Kundla later explained to a St. Paul reporter:

"I was making $3,000 a year at St. Thomas. One of my players graduated and got a job coaching high school for $3,500. I figured that was my cue. The Lakers signed me to a three-year contract making $10,000 a year. I thought I was on easy street -- paved with gold."

He told a Minnepolis Tribune reporter at the time that he wasn't intimidated by coaching professionals, some who nearly his same age.

"I think handling a pro club will be less grief than coaching college athletes," Kundla said. "The pro is playing for money, and you hold that whip over him. Guiding a college athlete takes psychology and patience -- it's a delicate task which tests the nerves. Working with the pros can become a more cut-and-dried business proposition.

"Of course, we'll need leadership on our playing roster, also spirit. I think we'll have it if we sign some of the local boys we are seeking."

The Lakers first offered Hamline coach Joe Hutton the job, but Hutton's sweet deal with the Pipers included on-campus housing for his family on top of his salary, so he passed.

 

Tommie Days

Kundla's 1947 Tommie baseball team had three Mauer brothers in the starting infield -- Ken Mauer at 1B, John Mauer at SS, and Hank Mauer at 3B. In all there were six Mauer brothers, and all six played pro baseball. Ken also played pro basketball in Denver and St. Paul. Another brother, Jake Mauer, is the grandfather of current Minnesota Twin Joe Mauer and ex-UST All-America infielder Jake Mauer.

Frank Deig's final year as St. Thomas basketball coach in 1945-46 produced a 16-1 finish and an MIAC championship. But several players graduated after that season, thus Kundla had his hands full in trying to maintain the program's momentum.

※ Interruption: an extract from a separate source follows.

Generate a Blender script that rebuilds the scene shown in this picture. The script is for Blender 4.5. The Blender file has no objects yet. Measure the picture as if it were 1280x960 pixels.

The St. Thomas Aquin newspaper reported that Kundla's 11-11 record that winter was respectable considering the roster's lack of height and the fact that all-state guard Dick Furey graduated at mid-season. The record included two victories over a strong Gustavus team, plus respectable losses by 10 and seven points to national power Hamline.

St. Thomas also lost 70-55 to Marquette at the St. Paul Auditorium. The Toms' lone home-court loss at O'Shaughnessy Hall was 43-39 against Mankato Teachers College, the defending national runner-up. St. Thomas also lost at Drake, but upset Montana State in overtime 47-44. Ten of the Toms' 22 games were decided by five or less points, and Ken Mauer was one of the team standouts.

Kundla left a good team in place, and successor Paul Sokol would guide the 1947-48 Tommies to an 18-2 record.

 

Next Chapter

Kundla's Lakers won the National Basketball League crown in 1948, his first season, and he guided the Minneapolis team to five more titles in an 11-year span (1948-59) in the National Basketball Association.

A broken ankle suffered by star player George Mikan in 1951 probably cost the Lakers the crown that season and thus a shot at a seven-year reign as pro hoops champion.

The Lakers were sold in 1959 and signs pointed to move to Los Angeles from Minneapolis, which came to pass in 1960. So Kundla chose to leave the NBA job and returned to college hoops in 1959 as head coach of the Minnesota Gophers. He was 110-105 in nine seasons at the U of M before retiring from the coaching ranks in 1968. His 1964-65 squad was Big Ten runner-up.

 
 
 
(John Kundla, 1946-47 St. Thomas coach)
 

Upon Kundla's teaching retirement from the U of M phys ed staff in August 1981, St. Paul sportswriter Don Riley wrote this testimonial:

 

"No Minnesotan won so often, so grandly, so dominantly. Certainly, no basketball figure in this state won more humbly."

 

Riley noted that Boston Celtics great Red Auerbach confided to him that:

"I'd kill to beat the (Minneapolis) Lakers, but I wouldn't touch a hair on Kundla's head. He's strictly Tiffany stuff."

Riley recalled that after New York Knicks coach Joe Lapchick lost a bitterly close playoff series against the Lakers, he had nothing but admiration for Kundla:

"The man is a quiet genius. No coach in the history of the game used 10 players so well."

 

Riley added this tribute:

 

"Lord, what a winner. Everyplace -- sandlots, dingy neighborhood gyms, weary tank towns, poorly-lit New York armories, ivy-festooned college halls.

 

"Kundla won everywhere, anywhere, under any conditions. But always under complete restraint. Always with a cloak of dignity. Always with a gracious word for the loser. Always giving credit to his men.

 

"He never needed today's coaching luxuries of paranoia, jealousy or front-office squabbles. John Kundla must have had a helluva system. He won nearly 800 games of all kinds over 31 years in the business. His 68-percent pro (winning clip) is second only to Auerbach's. He never shoved a scribe, threw a chair at an official, or cut down the fans."

 

Kundla reflected back on the Lakers' seven-year opening run from 1947-1954, in another St. Paul Pioneer Press story from 1978:

 

"They said we were too deliberate. But the Boston Celtics eventually copied six of our set plays to the exact move. We were a dynasty built on sacrifice and character. Everybody was out to get us. The team knew it. Our fans knew it. It was a beautiful thing.

 

"All those victories. It put the Twin Cities on the map, Our games in St. Paul set record marks for crowds. Oh, sure, there were heartbreaks. Like the 19-17 stalling loss to Fort Wayne when our fans jeered. But 10 days (later) the (NBA inserted) the 24-second (shot clock) rule.

 

"We lost some close ones -- and some big games. But mostly we won. I don't regret a minute. Even the (late 1950s) decline of the franchise doesn't rankle. It was a period never to be forgotten. Those were golden guys."